» **THE EXERCISE**
Word for word, restate every line of the listing that follows.

» **3D scene scripts**
══════════════════════════════

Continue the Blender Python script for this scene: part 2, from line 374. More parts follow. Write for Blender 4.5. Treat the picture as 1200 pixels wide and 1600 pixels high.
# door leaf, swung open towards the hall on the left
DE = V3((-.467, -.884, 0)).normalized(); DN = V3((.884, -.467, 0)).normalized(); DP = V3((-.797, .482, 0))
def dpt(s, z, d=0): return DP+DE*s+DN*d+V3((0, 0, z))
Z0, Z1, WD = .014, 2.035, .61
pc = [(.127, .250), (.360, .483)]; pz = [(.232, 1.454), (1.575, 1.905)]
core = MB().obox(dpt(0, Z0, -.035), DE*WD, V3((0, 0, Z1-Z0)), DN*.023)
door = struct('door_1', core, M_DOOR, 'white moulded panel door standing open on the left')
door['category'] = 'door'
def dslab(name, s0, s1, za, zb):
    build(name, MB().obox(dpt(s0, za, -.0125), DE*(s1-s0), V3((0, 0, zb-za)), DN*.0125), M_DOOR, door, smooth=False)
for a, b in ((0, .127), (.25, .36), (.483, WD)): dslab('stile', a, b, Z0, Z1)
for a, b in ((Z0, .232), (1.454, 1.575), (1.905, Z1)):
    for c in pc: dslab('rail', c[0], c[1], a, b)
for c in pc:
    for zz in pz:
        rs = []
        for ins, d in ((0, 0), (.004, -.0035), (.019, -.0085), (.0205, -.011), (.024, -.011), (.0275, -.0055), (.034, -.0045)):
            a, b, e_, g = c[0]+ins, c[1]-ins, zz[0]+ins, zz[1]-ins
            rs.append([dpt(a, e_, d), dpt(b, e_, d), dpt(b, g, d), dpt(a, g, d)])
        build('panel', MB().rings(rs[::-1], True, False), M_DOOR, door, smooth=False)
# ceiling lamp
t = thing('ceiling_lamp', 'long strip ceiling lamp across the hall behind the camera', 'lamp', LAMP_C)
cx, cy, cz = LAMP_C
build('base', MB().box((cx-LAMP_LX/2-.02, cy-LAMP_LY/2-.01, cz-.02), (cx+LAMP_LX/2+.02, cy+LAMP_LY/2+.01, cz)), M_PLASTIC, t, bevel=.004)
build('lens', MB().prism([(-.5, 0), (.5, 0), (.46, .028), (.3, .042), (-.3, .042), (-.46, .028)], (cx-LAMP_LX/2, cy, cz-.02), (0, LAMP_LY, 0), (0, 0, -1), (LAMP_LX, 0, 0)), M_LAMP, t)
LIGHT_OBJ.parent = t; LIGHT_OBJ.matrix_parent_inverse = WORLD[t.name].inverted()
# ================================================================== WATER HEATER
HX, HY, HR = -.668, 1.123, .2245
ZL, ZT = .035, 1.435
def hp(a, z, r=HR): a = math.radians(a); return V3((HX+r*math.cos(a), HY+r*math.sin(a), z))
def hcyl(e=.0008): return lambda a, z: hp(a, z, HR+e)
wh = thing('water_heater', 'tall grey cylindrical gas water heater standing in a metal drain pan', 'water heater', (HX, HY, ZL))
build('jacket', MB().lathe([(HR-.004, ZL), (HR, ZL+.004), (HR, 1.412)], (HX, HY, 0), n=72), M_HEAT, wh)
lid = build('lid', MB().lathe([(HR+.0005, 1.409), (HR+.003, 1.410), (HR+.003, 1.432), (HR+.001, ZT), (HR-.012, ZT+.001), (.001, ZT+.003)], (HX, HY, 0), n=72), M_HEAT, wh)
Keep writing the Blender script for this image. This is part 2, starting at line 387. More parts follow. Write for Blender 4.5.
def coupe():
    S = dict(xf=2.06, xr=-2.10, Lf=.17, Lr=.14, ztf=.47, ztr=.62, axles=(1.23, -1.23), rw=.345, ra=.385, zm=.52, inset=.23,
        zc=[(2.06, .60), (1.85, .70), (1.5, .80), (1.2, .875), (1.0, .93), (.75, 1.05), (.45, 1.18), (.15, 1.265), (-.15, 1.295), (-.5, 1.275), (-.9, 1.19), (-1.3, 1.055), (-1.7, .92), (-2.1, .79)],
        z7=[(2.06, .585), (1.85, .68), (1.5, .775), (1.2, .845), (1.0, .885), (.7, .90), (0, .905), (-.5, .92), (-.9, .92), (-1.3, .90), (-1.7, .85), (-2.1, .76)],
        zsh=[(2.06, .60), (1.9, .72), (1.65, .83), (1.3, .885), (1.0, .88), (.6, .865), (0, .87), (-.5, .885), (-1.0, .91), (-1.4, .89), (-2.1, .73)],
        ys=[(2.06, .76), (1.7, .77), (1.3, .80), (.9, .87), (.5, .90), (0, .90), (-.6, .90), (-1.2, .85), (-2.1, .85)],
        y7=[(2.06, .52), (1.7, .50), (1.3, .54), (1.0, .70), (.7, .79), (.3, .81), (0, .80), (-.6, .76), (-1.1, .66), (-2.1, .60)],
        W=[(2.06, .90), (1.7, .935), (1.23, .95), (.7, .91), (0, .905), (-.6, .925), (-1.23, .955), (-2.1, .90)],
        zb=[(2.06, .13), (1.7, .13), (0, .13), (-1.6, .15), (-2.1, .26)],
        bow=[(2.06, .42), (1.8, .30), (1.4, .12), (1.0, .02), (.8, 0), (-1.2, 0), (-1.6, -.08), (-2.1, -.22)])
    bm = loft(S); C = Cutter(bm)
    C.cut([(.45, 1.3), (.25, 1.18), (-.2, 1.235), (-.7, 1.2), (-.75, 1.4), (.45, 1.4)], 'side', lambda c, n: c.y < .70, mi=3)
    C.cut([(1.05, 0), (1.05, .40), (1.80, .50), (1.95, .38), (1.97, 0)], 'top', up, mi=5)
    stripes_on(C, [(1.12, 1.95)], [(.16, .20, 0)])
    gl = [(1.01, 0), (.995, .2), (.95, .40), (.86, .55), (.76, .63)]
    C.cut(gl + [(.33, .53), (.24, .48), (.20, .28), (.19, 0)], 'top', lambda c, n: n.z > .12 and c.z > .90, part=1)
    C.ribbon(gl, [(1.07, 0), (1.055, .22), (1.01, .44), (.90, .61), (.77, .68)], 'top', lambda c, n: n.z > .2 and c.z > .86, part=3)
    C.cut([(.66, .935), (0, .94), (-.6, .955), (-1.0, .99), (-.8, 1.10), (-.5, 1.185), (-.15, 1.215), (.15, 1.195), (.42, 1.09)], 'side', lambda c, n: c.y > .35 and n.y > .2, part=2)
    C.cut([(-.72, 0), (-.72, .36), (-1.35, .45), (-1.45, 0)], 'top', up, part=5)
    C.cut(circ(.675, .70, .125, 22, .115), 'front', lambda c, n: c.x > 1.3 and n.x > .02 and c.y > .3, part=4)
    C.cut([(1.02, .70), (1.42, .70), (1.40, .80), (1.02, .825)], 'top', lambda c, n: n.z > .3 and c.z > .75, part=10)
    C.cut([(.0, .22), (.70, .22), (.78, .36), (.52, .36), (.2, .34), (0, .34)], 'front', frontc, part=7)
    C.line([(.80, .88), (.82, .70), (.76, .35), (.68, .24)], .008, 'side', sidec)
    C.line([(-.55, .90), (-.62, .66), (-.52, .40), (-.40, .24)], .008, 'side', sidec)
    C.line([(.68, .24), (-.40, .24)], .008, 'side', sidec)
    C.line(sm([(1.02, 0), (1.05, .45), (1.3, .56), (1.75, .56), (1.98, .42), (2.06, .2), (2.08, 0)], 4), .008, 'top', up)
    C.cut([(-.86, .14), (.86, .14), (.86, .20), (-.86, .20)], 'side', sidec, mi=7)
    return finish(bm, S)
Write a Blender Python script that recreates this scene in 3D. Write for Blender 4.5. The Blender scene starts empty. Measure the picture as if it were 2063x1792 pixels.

══════════════════════════════

» **COMPLETED TASK**
Continue the Blender Python script for this scene: part 2, from line 374. More parts follow. Write for Blender 4.5. Treat the picture as 1200 pixels wide and 1600 pixels high.
# door leaf, swung open towards the hall on the left
DE = V3((-.467, -.884, 0)).normalized(); DN = V3((.884, -.467, 0)).normalized(); DP = V3((-.797, .482, 0))
def dpt(s, z, d=0): return DP+DE*s+DN*d+V3((0, 0, z))
Z0, Z1, WD = .014, 2.035, .61
pc = [(.127, .250), (.360, .483)]; pz = [(.232, 1.454), (1.575, 1.905)]
core = MB().obox(dpt(0, Z0, -.035), DE*WD, V3((0, 0, Z1-Z0)), DN*.023)
door = struct('door_1', core, M_DOOR, 'white moulded panel door standing open on the left')
door['category'] = 'door'
def dslab(name, s0, s1, za, zb):
    build(name, MB().obox(dpt(s0, za, -.0125), DE*(s1-s0), V3((0, 0, zb-za)), DN*.0125), M_DOOR, door, smooth=False)
for a, b in ((0, .127), (.25, .36), (.483, WD)): dslab('stile', a, b, Z0, Z1)
for a, b in ((Z0, .232), (1.454, 1.575), (1.905, Z1)):
    for c in pc: dslab('rail', c[0], c[1], a, b)
for c in pc:
    for zz in pz:
        rs = []
        for ins, d in ((0, 0), (.004, -.0035), (.019, -.0085), (.0205, -.011), (.024, -.011), (.0275, -.0055), (.034, -.0045)):
            a, b, e_, g = c[0]+ins, c[1]-ins, zz[0]+ins, zz[1]-ins
            rs.append([dpt(a, e_, d), dpt(b, e_, d), dpt(b, g, d), dpt(a, g, d)])
        build('panel', MB().rings(rs[::-1], True, False), M_DOOR, door, smooth=False)
# ceiling lamp
t = thing('ceiling_lamp', 'long strip ceiling lamp across the hall behind the camera', 'lamp', LAMP_C)
cx, cy, cz = LAMP_C
build('base', MB().box((cx-LAMP_LX/2-.02, cy-LAMP_LY/2-.01, cz-.02), (cx+LAMP_LX/2+.02, cy+LAMP_LY/2+.01, cz)), M_PLASTIC, t, bevel=.004)
build('lens', MB().prism([(-.5, 0), (.5, 0), (.46, .028), (.3, .042), (-.3, .042), (-.46, .028)], (cx-LAMP_LX/2, cy, cz-.02), (0, LAMP_LY, 0), (0, 0, -1), (LAMP_LX, 0, 0)), M_LAMP, t)
LIGHT_OBJ.parent = t; LIGHT_OBJ.matrix_parent_inverse = WORLD[t.name].inverted()
# ================================================================== WATER HEATER
HX, HY, HR = -.668, 1.123, .2245
ZL, ZT = .035, 1.435
def hp(a, z, r=HR): a = math.radians(a); return V3((HX+r*math.cos(a), HY+r*math.sin(a), z))
def hcyl(e=.0008): return lambda a, z: hp(a, z, HR+e)
wh = thing('water_heater', 'tall grey cylindrical gas water heater standing in a metal drain pan', 'water heater', (HX, HY, ZL))
build('jacket', MB().lathe([(HR-.004, ZL), (HR, ZL+.004), (HR, 1.412)], (HX, HY, 0), n=72), M_HEAT, wh)
lid = build('lid', MB().lathe([(HR+.0005, 1.409), (HR+.003, 1.410), (HR+.003, 1.432), (HR+.001, ZT), (HR-.012, ZT+.001), (.001, ZT+.003)], (HX, HY, 0), n=72), M_HEAT, wh)
Keep writing the Blender script for this image. This is part 2, starting at line 387. More parts follow. Write for Blender 4.5.
def coupe():
    S = dict(xf=2.06, xr=-2.10, Lf=.17, Lr=.14, ztf=.47, ztr=.62, axles=(1.23, -1.23), rw=.345, ra=.385, zm=.52, inset=.23,
        zc=[(2.06, .60), (1.85, .70), (1.5, .80), (1.2, .875), (1.0, .93), (.75, 1.05), (.45, 1.18), (.15, 1.265), (-.15, 1.295), (-.5, 1.275), (-.9, 1.19), (-1.3, 1.055), (-1.7, .92), (-2.1, .79)],
        z7=[(2.06, .585), (1.85, .68), (1.5, .775), (1.2, .845), (1.0, .885), (.7, .90), (0, .905), (-.5, .92), (-.9, .92), (-1.3, .90), (-1.7, .85), (-2.1, .76)],
        zsh=[(2.06, .60), (1.9, .72), (1.65, .83), (1.3, .885), (1.0, .88), (.6, .865), (0, .87), (-.5, .885), (-1.0, .91), (-1.4, .89), (-2.1, .73)],
        ys=[(2.06, .76), (1.7, .77), (1.3, .80), (.9, .87), (.5, .90), (0, .90), (-.6, .90), (-1.2, .85), (-2.1, .85)],
        y7=[(2.06, .52), (1.7, .50), (1.3, .54), (1.0, .70), (.7, .79), (.3, .81), (0, .80), (-.6, .76), (-1.1, .66), (-2.1, .60)],
        W=[(2.06, .90), (1.7, .935), (1.23, .95), (.7, .91), (0, .905), (-.6, .925), (-1.23, .955), (-2.1, .90)],
        zb=[(2.06, .13), (1.7, .13), (0, .13), (-1.6, .15), (-2.1, .26)],
        bow=[(2.06, .42), (1.8, .30), (1.4, .12), (1.0, .02), (.8, 0), (-1.2, 0), (-1.6, -.08), (-2.1, -.22)])
    bm = loft(S); C = Cutter(bm)
    C.cut([(.45, 1.3), (.25, 1.18), (-.2, 1.235), (-.7, 1.2), (-.75, 1.4), (.45, 1.4)], 'side', lambda c, n: c.y < .70, mi=3)
    C.cut([(1.05, 0), (1.05, .40), (1.80, .50), (1.95, .38), (1.97, 0)], 'top', up, mi=5)
    stripes_on(C, [(1.12, 1.95)], [(.16, .20, 0)])
    gl = [(1.01, 0), (.995, .2), (.95, .40), (.86, .55), (.76, .63)]
    C.cut(gl + [(.33, .53), (.24, .48), (.20, .28), (.19, 0)], 'top', lambda c, n: n.z > .12 and c.z > .90, part=1)
    C.ribbon(gl, [(1.07, 0), (1.055, .22), (1.01, .44), (.90, .61), (.77, .68)], 'top', lambda c, n: n.z > .2 and c.z > .86, part=3)
    C.cut([(.66, .935), (0, .94), (-.6, .955), (-1.0, .99), (-.8, 1.10), (-.5, 1.185), (-.15, 1.215), (.15, 1.195), (.42, 1.09)], 'side', lambda c, n: c.y > .35 and n.y > .2, part=2)
    C.cut([(-.72, 0), (-.72, .36), (-1.35, .45), (-1.45, 0)], 'top', up, part=5)
    C.cut(circ(.675, .70, .125, 22, .115), 'front', lambda c, n: c.x > 1.3 and n.x > .02 and c.y > .3, part=4)
    C.cut([(1.02, .70), (1.42, .70), (1.40, .80), (1.02, .825)], 'top', lambda c, n: n.z > .3 and c.z > .75, part=10)
    C.cut([(.0, .22), (.70, .22), (.78, .36), (.52, .36), (.2, .34), (0, .34)], 'front', frontc, part=7)
    C.line([(.80, .88), (.82, .70), (.76, .35), (.68, .24)], .008, 'side', sidec)
    C.line([(-.55, .90), (-.62, .66), (-.52, .40), (-.40, .24)], .008, 'side', sidec)
    C.line([(.68, .24), (-.40, .24)], .008, 'side', sidec)
    C.line(sm([(1.02, 0), (1.05, .45), (1.3, .56), (1.75, .56), (1.98, .42), (2.06, .2), (2.08, 0)], 4), .008, 'top', up)
    C.cut([(-.86, .14), (.86, .14), (.86, .20), (-.86, .20)], 'side', sidec, mi=7)
    return finish(bm, S)
Write a Blender Python script that recreates this scene in 3D. Write for Blender 4.5. The Blender scene starts empty. Measure the picture as if it were 2063x1792 pixels.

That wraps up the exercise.